• [RECORDED INFORMATION]
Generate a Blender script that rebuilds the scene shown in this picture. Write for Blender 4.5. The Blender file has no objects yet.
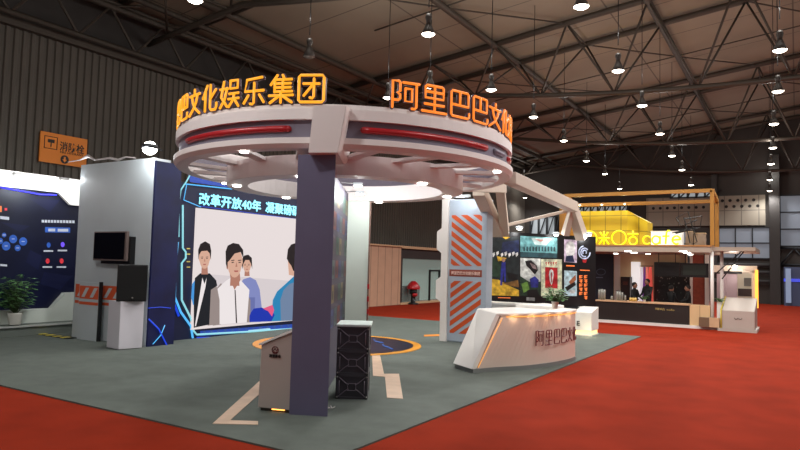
import bpy, math, random
import numpy as np
from mathutils import Vector, Matrix
random.seed(4)
D = bpy.data; SC = bpy.context.scene; COL = SC.collection
PI = math.pi
# ------------------------------------------------------------------ camera
F = 640.0; HC = 2.0; PHI = math.radians(31.8); PITCH = math.atan(40/640); ROLL = 0.025
fw = Vector((-math.sin(PHI)*math.cos(PITCH), math.cos(PHI)*math.cos(PITCH), math.sin(PITCH)))
r0 = Vector((math.cos(PHI), math.sin(PHI), 0)); u0 = r0.cross(fw)
CR = r0*math.cos(ROLL)+u0*math.sin(ROLL); CU = -r0*math.sin(ROLL)+u0*math.cos(ROLL)
CP = Vector((0, 0, HC))
cam = D.objects.new('camera', D.cameras.new('camera')); COL.objects.link(cam)
cam.data.sensor_width = 36; cam.data.lens = 36*F/800; cam.data.clip_end = 300
m = Matrix((CR, CU, -fw)).transposed().to_4x4(); m.translation = CP
cam.matrix_world = m; SC.camera = cam
# ------------------------------------------------------------------ world, exposure
SC.view_settings.view_transform = 'Standard'; SC.view_settings.look = 'None'
SC.view_settings.exposure = 0.0; SC.view_settings.gamma = 1.0
SC.view_settings.use_curve_mapping = False
w = D.worlds.new('world'); SC.world = w; w.use_nodes = True
w.node_tree.nodes['Background'].inputs[0].default_value = (1.0, 0.93, 0.88, 1)
w.node_tree.nodes['Background'].inputs[1].default_value = 0.22
PENDANT_W = 255
# ------------------------------------------------------------------ helpers
def lin(c): return tuple(((x/255)/12.92 if x/255 <= .04045 else (((x/255)+.055)/1.055)**2.4) for x in c)
_m = {}
def mat(name, c, rough=.6, metal=0, emit=0, noise=0, nscale=6, bump=0, bscale=60, alpha=1, ecol=None, trans=0, spec=None):
    if name in _m: return _m[name]
    mt = D.materials.new(name); mt.use_nodes = True; nt = mt.node_tree; b = nt.nodes['Principled BSDF']
    L = lin(c); b.inputs['Base Color'].default_value = (*L, 1); b.inputs['Roughness'].default_value = rough
    b.inputs['Metallic'].default_value = metal
    if spec is not None: b.inputs['Specular IOR Level'].default_value = spec
    tc = nt.nodes.new('ShaderNodeTexCoord')
    if noise:
        n = nt.nodes.new('ShaderNodeTexNoise'); n.inputs['Scale'].default_value = nscale; n.inputs['Detail'].default_value = 5
        nt.links.new(tc.outputs['Object'], n.inputs['Vector'])
        r = nt.nodes.new('ShaderNodeValToRGB')
        r.color_ramp.elements[0].position = .3; r.color_ramp.elements[1].position = .7
        r.color_ramp.elements[0].color = (*[x*(1-noise) for x in L], 1); r.color_ramp.elements[1].color = (*[min(1, x*(1+noise)) for x in L], 1)
        nt.links.new(n.outputs['Fac'], r.inputs['Fac']); nt.links.new(r.outputs['Color'], b.inputs['Base Color'])
    if bump:
        n = nt.nodes.new('ShaderNodeTexNoise'); n.inputs['Scale'].default_value = bscale; n.inputs['Detail'].default_value = 3
        nt.links.new(tc.outputs['Object'], n.inputs['Vector'])
        bp = nt.nodes.new('ShaderNodeBump'); bp.inputs['Strength'].default_value = bump; bp.inputs['Distance'].default_value = .02
        nt.links.new(n.outputs['Fac'], bp.inputs['Height']); nt.links.new(bp.outputs['Normal'], b.inputs['Normal'])
    if emit:
        b.inputs['Emission Color'].default_value = (*(lin(ecol) if ecol else L), 1); b.inputs['Emission Strength'].default_value = emit
    if trans: b.inputs['Transmission Weight'].default_value = trans
    if alpha < 1: b.inputs['Alpha'].default_value = alpha
    _m[name] = mt; return mt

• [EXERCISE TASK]
Quote the preceding listing precisely and completely, omitting its images.

• [ANSWER BELOW]
Generate a Blender script that rebuilds the scene shown in this picture. Write for Blender 4.5. The Blender file has no objects yet.
import bpy, math, random
import numpy as np
from mathutils import Vector, Matrix
random.seed(4)
D = bpy.data; SC = bpy.context.scene; COL = SC.collection
PI = math.pi
# ------------------------------------------------------------------ camera
F = 640.0; HC = 2.0; PHI = math.radians(31.8); PITCH = math.atan(40/640); ROLL = 0.025
fw = Vector((-math.sin(PHI)*math.cos(PITCH), math.cos(PHI)*math.cos(PITCH), math.sin(PITCH)))
r0 = Vector((math.cos(PHI), math.sin(PHI), 0)); u0 = r0.cross(fw)
CR = r0*math.cos(ROLL)+u0*math.sin(ROLL); CU = -r0*math.sin(ROLL)+u0*math.cos(ROLL)
CP = Vector((0, 0, HC))
cam = D.objects.new('camera', D.cameras.new('camera')); COL.objects.link(cam)
cam.data.sensor_width = 36; cam.data.lens = 36*F/800; cam.data.clip_end = 300
m = Matrix((CR, CU, -fw)).transposed().to_4x4(); m.translation = CP
cam.matrix_world = m; SC.camera = cam
# ------------------------------------------------------------------ world, exposure
SC.view_settings.view_transform = 'Standard'; SC.view_settings.look = 'None'
SC.view_settings.exposure = 0.0; SC.view_settings.gamma = 1.0
SC.view_settings.use_curve_mapping = False
w = D.worlds.new('world'); SC.world = w; w.use_nodes = True
w.node_tree.nodes['Background'].inputs[0].default_value = (1.0, 0.93, 0.88, 1)
w.node_tree.nodes['Background'].inputs[1].default_value = 0.22
PENDANT_W = 255
# ------------------------------------------------------------------ helpers
def lin(c): return tuple(((x/255)/12.92 if x/255 <= .04045 else (((x/255)+.055)/1.055)**2.4) for x in c)
_m = {}
def mat(name, c, rough=.6, metal=0, emit=0, noise=0, nscale=6, bump=0, bscale=60, alpha=1, ecol=None, trans=0, spec=None):
    if name in _m: return _m[name]
    mt = D.materials.new(name); mt.use_nodes = True; nt = mt.node_tree; b = nt.nodes['Principled BSDF']
    L = lin(c); b.inputs['Base Color'].default_value = (*L, 1); b.inputs['Roughness'].default_value = rough
    b.inputs['Metallic'].default_value = metal
    if spec is not None: b.inputs['Specular IOR Level'].default_value = spec
    tc = nt.nodes.new('ShaderNodeTexCoord')
    if noise:
        n = nt.nodes.new('ShaderNodeTexNoise'); n.inputs['Scale'].default_value = nscale; n.inputs['Detail'].default_value = 5
        nt.links.new(tc.outputs['Object'], n.inputs['Vector'])
        r = nt.nodes.new('ShaderNodeValToRGB')
        r.color_ramp.elements[0].position = .3; r.color_ramp.elements[1].position = .7
        r.color_ramp.elements[0].color = (*[x*(1-noise) for x in L], 1); r.color_ramp.elements[1].color = (*[min(1, x*(1+noise)) for x in L], 1)
        nt.links.new(n.outputs['Fac'], r.inputs['Fac']); nt.links.new(r.outputs['Color'], b.inputs['Base Color'])
    if bump:
        n = nt.nodes.new('ShaderNodeTexNoise'); n.inputs['Scale'].default_value = bscale; n.inputs['Detail'].default_value = 3
        nt.links.new(tc.outputs['Object'], n.inputs['Vector'])
        bp = nt.nodes.new('ShaderNodeBump'); bp.inputs['Strength'].default_value = bump; bp.inputs['Distance'].default_value = .02
        nt.links.new(n.outputs['Fac'], bp.inputs['Height']); nt.links.new(bp.outputs['Normal'], b.inputs['Normal'])
    if emit:
        b.inputs['Emission Color'].default_value = (*(lin(ecol) if ecol else L), 1); b.inputs['Emission Strength'].default_value = emit
    if trans: b.inputs['Transmission Weight'].default_value = trans
    if alpha < 1: b.inputs['Alpha'].default_value = alpha
    _m[name] = mt; return mt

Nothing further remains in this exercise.